Solution to the debt crisis
Infrastructure and social investment are of particular importance if Africa is to reach its potential. It is, however, doubtful if Africa could make the necessary investments if the debt crisis remains unresolved.

Over the years, in their efforts at mitigating the effects of the debt crisis, short term measures have been resorted to through frequent rescheduling of debts. These short-term measures have, whoever, been ineffective and have worsened the situation. Indeed debt rescheduling only postpone payment, leaving basic problems unresolved. We in Ghana have had our own version of these reforms dictated by the IMF and the World Bank. Since 1983 Ghana have embarked on the Economic Recovery Programme, Structural Adjustment Programme and the Prgramme of Action to mitigate the Social cost of Adjustment (PAMSCAD). But we are still steep deep in poverty. While some of these failures could be attributed to exogenous shocks like falling prices of cocoa and gold (Ghana's major exports) and the like in the price of petroleum, weak macroeconomic management and corruption also worsened the situation.

Ghana's debt as at the end of the year 2000 stood at US$6.1bn, of which about 67% was owed to multilateral creditors, 26% to bilateral creditors and 7% to commercial creditors. Before the adoption of the HIPC initiative, debts owed to multilateral creditors were not subject to any form of debt restructuring. This kind of debt structure runs through several African countries. Thus, although most countries have gone to the Paris and London Clubs for debt relief derived from this arrangement, the impact has been very minimal.

Of the importance is the issue of sustainability of the debts of African countries. Since most of them over-rely on primary commodities for their earnings with few export diversification it is very difficult for them to make any headway in economic development. Ghana's debt sustainability test conducted before it applied for the HIPC Initiative indicated that our debt to domestic revenue was about 575&, which was well above the sustainable threshold of 250%.

It is against this backdrop that we adopted the HIPC initiative. Under this, the IMF has the right to grant a standstill in debt repayments.

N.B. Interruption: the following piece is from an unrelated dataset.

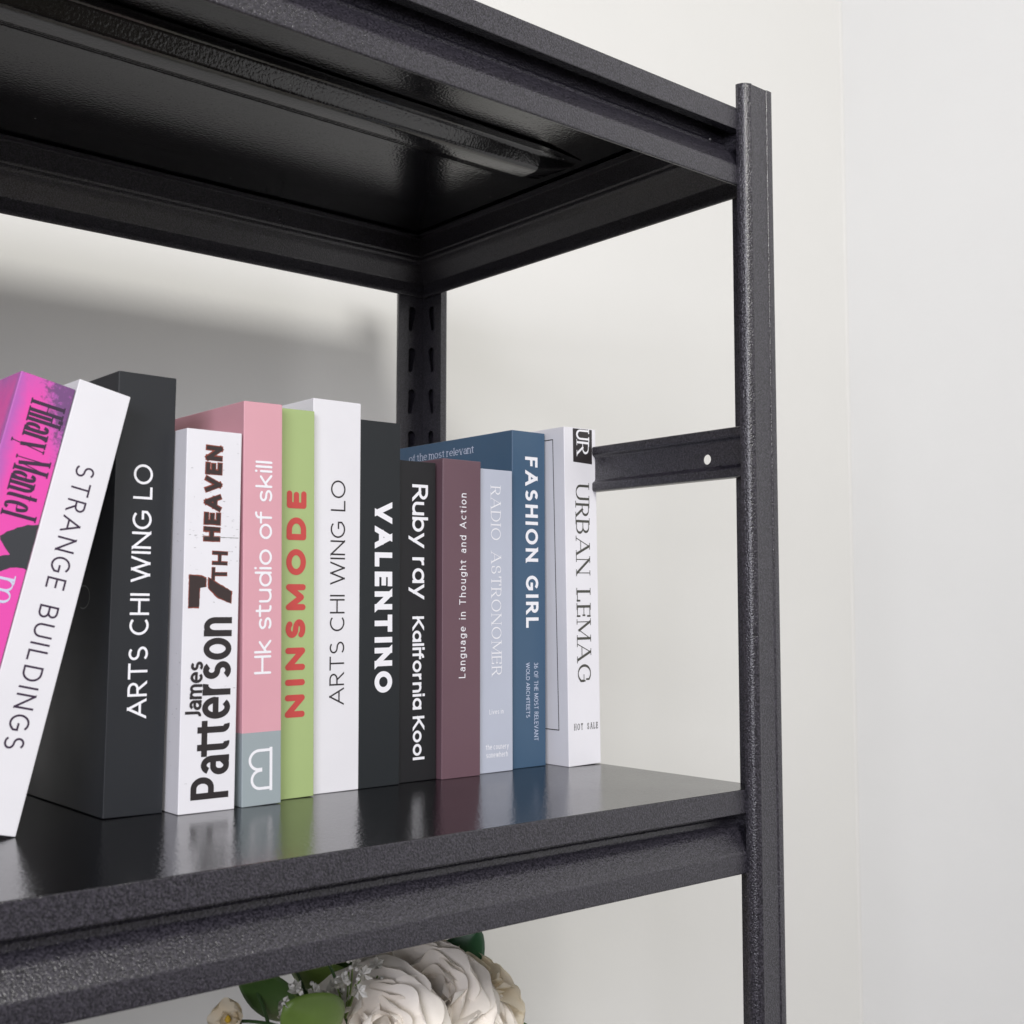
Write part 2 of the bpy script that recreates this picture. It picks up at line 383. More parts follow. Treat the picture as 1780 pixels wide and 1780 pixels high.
# soft plastered inner corner between the two walls
rc = .004; cp = [(XW - .0004 - rc + rc * math.sin(a), YW - .0004 - rc + rc * math.cos(a)) for a in [math.pi / 2 * k / 8 for k in range(9)]]
cp = [(XW + .002, YW + .002)] + [(XW - rc * 1.0, YW + .002)] + cp + [(XW + .002, YW - rc)]
nn = len(cp); v = [(x, y, ZF) for x, y in cp] + [(x, y, 1.7) for x, y in cp]
o = mobj('wall_corner', v, [(i, (i + 1) % nn, nn + (i + 1) % nn, nn + i) for i in range(nn)], M_WALL, smooth=True); setp(o, kind='structure')
v, f = box_vf(-3.2, XW + .12, -3.2, YW + .12, ZF - .1, ZF); o = mobj('floor', v, f, M_FLOOR); setp(o, kind='structure')

# ------------------------------------------------------------------ the rack
XR = .283 * U; YF = -.068 * U; YB = 3.34 * U; XL = -8.2 * U    # outer faces of the four uprights
FL = .30 * U; TH = .068 * U
rack = empty('shelving_rack', (0, 0, 0), label='charcoal hammered metal shelving rack with slotted uprights holding the row of books', cat='shelf')
Z0, Z1 = ZF, 3.995 * U
def upright(cx, cy, sx_, sy_, FX=FL):
    FY = FX
    """hollow L-shaped post; (cx,cy) outer corner, legs run in +sx_, +sy_"""
    def P(a, b): return (cx + sx_ * a, cy + sy_ * b)
    g = .0007
    outl = [(FX, TH), (FX, .0062), (FX - .0018, .0018), (FX - .0062, 0), (FX * .76, 0), (FX * .735, g), (FX * .24, g), (FX * .21, 0), (0, 0),
            (0, FY * .20), (g, FY * .24), (g, FY * .70), (0, FY * .74), (0, FY), (TH, FY)]
    path = fillet(outl, .0040, 6)
    def to3(p, t): return (*P(p[0], p[1]), min(t, 3.875 * U) if p[1] > .0125 else t)
    post = extrude_sheet('upright', path, -.0011 if sx_ * sy_ > 0 else -.0011, to3, Z0, Z1, M_POW, rack)
    # inner sheets with the keyhole slots
    pitch = .325 * U; slots = []
    z = Z1 - .057 * 0 - .715 * U + pitch * 1
    zs = []
    z = (3.24) * U
    while z < Z1 - .02: z += pitch
    z -= pitch
    while z > -2.6 * U: zs.append(z); z -= pitch
    def hole(u, zc):
        c = []
        for k in range(12): a = R(-30 + 240 * k / 11); c.append((u - .0008 + .0042 * math.cos(a), zc + .0065 + .0042 * math.sin(a)))
        for k in range(7): a = R(180 + 180 * k / 6); c.append((u + .0012 + .0022 * math.cos(a), zc - .0105 + .0022 * math.sin(a)))
        return c[::1]
    for leg in (0, 1):
        u0, u1 = TH, FX - .0012
        zt_ = Z1 if leg == 0 else 3.875 * U
        cont = [[(u0, Z0), (u1, Z0), (u1, zt_), (u0, zt_)]] + [hole((u0 + u1) / 2, q) for q in zs if q < zt_ - .012]
        if leg == 0: mw = Matrix(((sx_, 0, 0, cx), (0, 0, sy_, cy + sy_ * (TH - .0006)), (0, 1, 0, 0), (0, 0, 0, 1)))
        else: mw = Matrix(((0, 0, sx_, cx + sx_ * (TH - .0006)), (sy_, 0, 0, cy), (0, 1, 0, 0), (0, 0, 0, 1)))
        pl = curve_plate('slotted_face', cont, .0011, M_POW, post, mw)
        bm = bmesh.new(); bm.from_mesh(pl.data); bmesh.ops.recalc_face_normals(bm, faces=bm.faces); bm.to_mesh(pl.data); bm.free()
    return post
upright(XR, YF, -1, 1, .255 * U); upright(XR, YB, -1, -1); upright(XL, YF, 1, 1, .255 * U); upright(XL, YB, 1, -1)

xi0, xi1 = XL + TH, XR - TH          # inside run for the long beams
yi0, yi1 = YF + TH, YB - TH
BEAM = [(24, -3.2), (15.5, -3.2), (15.5, -20.0), (14.6, -21.2), (14.6, -24.6), (11.6, -26.2), (8.2, -29.0), (0.5, -40.2), (0, -41.6), (0, -54.5), (2.6, -54.5), (2.6, -51)]
def tier(zt, detail=True):
    path = fillet([(a * MM, b * MM) for a, b in BEAM], .0018, 4)
    e = .0004
    extrude_sheet('beam', path, .0011, lambda p, t: (t, yi0 + p[0], zt + p[1]), xi0 + e, xi1 - e, M_POW, rack)
    extrude_sheet('beam', path, .0011, lambda p, t: (t, yi1 - p[0], zt + p[1]), xi0 + e, xi1 - e, M_POW, rack)
    ya, yb = yi0 + .0022, yi1 - .0022
    extrude_sheet('side_beam', path, .0011, lambda p, t: (xi1 - p[0], t, zt + p[1]), ya, yb, M_POW, rack)
    extrude_sheet('side_beam', path, .0011, lambda p, t: (xi0 + p[0], t, zt + p[1]), ya, yb, M_POW, rack)
    # pressed steel shelf: top sheet plus a folded lip all round
    g = .0006; x0, x1, y0, y1 = xi0 + g, xi1 - g, yi0 - .0002, yi1 - g
    sh = mobj('shelf_panel', *panel_vf(x0, x1, y0, y1, zt), M_POW, rack)
    sh.data.materials.append(M_TOP)
    for p in sh.data.polygons:
        if abs(p.normal.z) > .9: p.material_index = 1
    bevel_obj(sh, .0022, 4, 40)
    for yc in ((.40 * 3.27) * U,):
        hat = [(y * MM, z * MM) for y, z in [(132, -1.2), (140, -1.2), (143, -3), (147, -13), (150, -14), (166, -14), (170, -9), (180, -8.2), (184, -5), (190, -4.5), (196, -1.2), (206, -1.2)]]
        ht = fillet(hat, .002, 3)
        xe = xi1 - .075
        extrude_sheet('stiffening_rib', ht, -.001, lambda p, t: (t, p[0], zt - .0016 + p[1]), xi0 + .03, xe, M_TOP, sh)
        extrude_sheet('rib_end', ht, -.001, lambda p, t: (t, p[0] if t == xe else .169 + (p[0] - .169) * .8, zt - .0016 + p[1] * (1 if t == xe else .12)), xe, xi1 - .036, M_TOP, sh)
def panel_vf(x0, x1, y0, y1, zt):
    """open tray upside down: outer shell with lip and 1.2 mm sheet"""
    t = .0014; d = .0156; r = .0075
    ring = []
    for (ix, z) in ((0, zt), (0, zt - d), (r, zt - d), (r, zt - d + t), (t, zt - d + t), (t, zt - t)):
        ring.append([(x0 + ix, y0 + ix, z), (x1 - ix, y0 + ix, z), (x1 - ix, y1 - ix, z), (x0 + ix, y1 - ix, z)])
    v = [p for rg in ring for p in rg]; f = [(0, 1, 2, 3)]
    for k in range(5):
        for i in range(4):
            j = (i + 1) % 4
            f.append((k * 4 + j, k * 4 + i, (k + 1) * 4 + i, (k + 1) * 4 + j))
    f.append((20, 23, 22, 21))
    return v, f
for zt in (0.0, 3.86 * U, -3.86 * U, -7.72 * U): tier(zt)
# side braces between the front and the rear upright, half way between the shelves
BR = [(9.5, -2.5), (9.5, 0), (1.2, 0), (0, -1), (0, -6.6), (3.2, -8.6), (3.2, -26.4), (0, -28.4), (0, -34), (1.2, -35), (9.5, -35), (9.5, -32.5)]
for zc in (2.037, -5.4):
    for side, xx in ((1, xi1), (-1, xi0)):
        pth = fillet([(8.2 * MM - a * MM if False else a * MM, b * MM) for a, b in BR], .0013, 3)
        br = extrude_sheet('side_brace', [(p.x, p.y) for p in pth], .001, lambda p, t, xx=xx, side=side: (xx - side * (.0098 - p[0]) , t, zc * U + p[1]), yi0 + .001, yi1 - .001, M_POW, rack)
        if zc > 0 and side == 1:
            # round hole punched through the web: boolean with a small pin that is removed afterwards
            pv = [];
            for sx2 in (-.02, .02):
                for k in range(20): a = 2 * math.pi * k / 20; pv.append((xi1 + sx2, .358 * U + .0036 * math.cos(a), 1.868 * U + .0036 * math.sin(a)))
            pf = [tuple(range(19, -1, -1)), tuple(range(20, 40))] + [(k, (k + 1) % 20, 20 + (k + 1) % 20, 20 + k) for k in range(20)]
            pin = mobj('pin', pv, pf, M_POW)
            bo = br.modifiers.new('hole', 'BOOLEAN'); bo.operation = 'DIFFERENCE'; bo.object = pin; bo.solver = 'EXACT'
            dg = bpy.context.evaluated_depsgraph_get(); dg.update()
            me = bpy.data.meshes.new_from_object(br.evaluated_get(dg)); br.modifiers.clear(); br.data = me
            bpy.data.objects.remove(pin)
# bright zinc beads added for the light showing through small gaps in the beams
M_ZINC = mat_new('gap_glint_zinc', (.55, .55, .56), .35, .5, 1.0)[0]
def gap_glint(x, y, z, axis, r=.0022):
    v = []; f = []
    for j, (rr, hh) in enumerate(((r, 0), (r * .85, .0007), (r * .4, .0011))):
        for k in range(10):
            a = 2 * math.pi * k / 10; c_, s_ = rr * math.cos(a), rr * math.sin(a)
            v.append((c_, -hh, s_) if axis == 'y' else (-hh, c_, s_))
    for j in range(2):
        for k in range(10): f.append((j * 10 + k, j * 10 + (k + 1) % 10, (j + 1) * 10 + (k + 1) % 10, (j + 1) * 10 + k))
    f.append(tuple(range(20, 30)))
    mobj('gap_glint', v, f, M_ZINC, rack, loc=(x, y, z))
gap_glint(-.006, yi0 + .0155, 3.69 * U, 'y', .0012)
gap_glint(-.45 * U, yi1 - .0095, 3.80 * U, 'y', .0010)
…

Having reached the Decision Point in the HIPC Initiative, Ghana's economy has realised some tangible benefits. Monies, which would otherwise have been paid as interests on loans, are being made available for use in many areas to reduce poverty, to empower more people through increasing productivity and to improve the social services especially health and education. HIPC has also enable the Minister of Finance to make more money available to the Districts for development projects over and above what was normally available in the District Assemblies Common Fund.

In tandem with the adoption of the HIPC initiative, the Government of Ghana has adopted a series of measures to ameliorate our economic situation. At the macroeconomic level, therefore, there have been substantial gains and general stabilisation. Inflation and bank interest rates continue to fall and the currency (the cedi) has had a measure of stability. Indeed inflation has decreased from 40.5% (December 2000) to 12.5% low. This should enable businesses to better plan their operations and induce confidence in the corporate sector

But it is not enough to stabilise things. The ordinary person has to feel the gains in his/her pocket. To stimulate growth, therefore, the Government of Ghana has taken a series of measures to strengthen the banking system and increase the supply of long term capital that is available to agriculture and industry. At the micro level our small scale farmers and traders are being given credit that has not been seen in Ghana for the past 30 years. But we are not out of the woods yet.

With the decision to access the enhanced HIPC initiative, it has become necessary to borrow highly concessional loans similar to IDA terms. Meanwhile, funding from these official sources has stringent conditionalities, which make it difficult and time consuming to access, and they are associated with low utilisation rates, averaging around 45 % - 50%. The shortfalls in foreign inflows negatively impact on the assumptions government makes in its policy decisions to enable it achieve its development goals and to attain the needed growth rates.

Debt Cancellation
With this experience behind us, it is our firm belief that the most effective solution to the debt crisis of Africa and other developing countries is outright cancellation of debts. We are aware, that not all creditors are willing or are able to cancel debts. But if we want to banish the sufferings which our brothers and sisters in Africa are going through, then we should seriously consider this plea.

Increased and Improved Aid
African countries should be assisted to source for high concessional facilities that are geared into vital and priority sectors of their economies. These inflows should be mostly invested in projects with a payback capacity. These economies should be encouraged to also engage in domestic policy reforms that would improve the effectiveness of aid management.

International Trade
Cancellation of the debts and increasing of aid alone would not help Africa to come out of its hardships because the trade and agriculture policies pursued by the OECD countries remain an obstacle to Africa's economic prospects.

Africa accounts for 12% of the world's population, 1% of the world's GDP, and about 2% of world trade.

Higher tariffs on value-added products from Africa make it difficult for the continent to diversify away from its continuing dependence on export of commodities, which are declining in value. Agricultural subsidies in OECD countries distort the market, putting African exports at a competitive disadvantage both within OECD markets and on the wider world market. OECD countries can accelerate progress by committing themselves in the WTO negotiations launched at Doha to early action on their commitments, including reducing tariffs and non-tariff barriers on products of export interest to developing countries and also scrapping agricultural subsidies which places imports from African countries at a competitive advantage.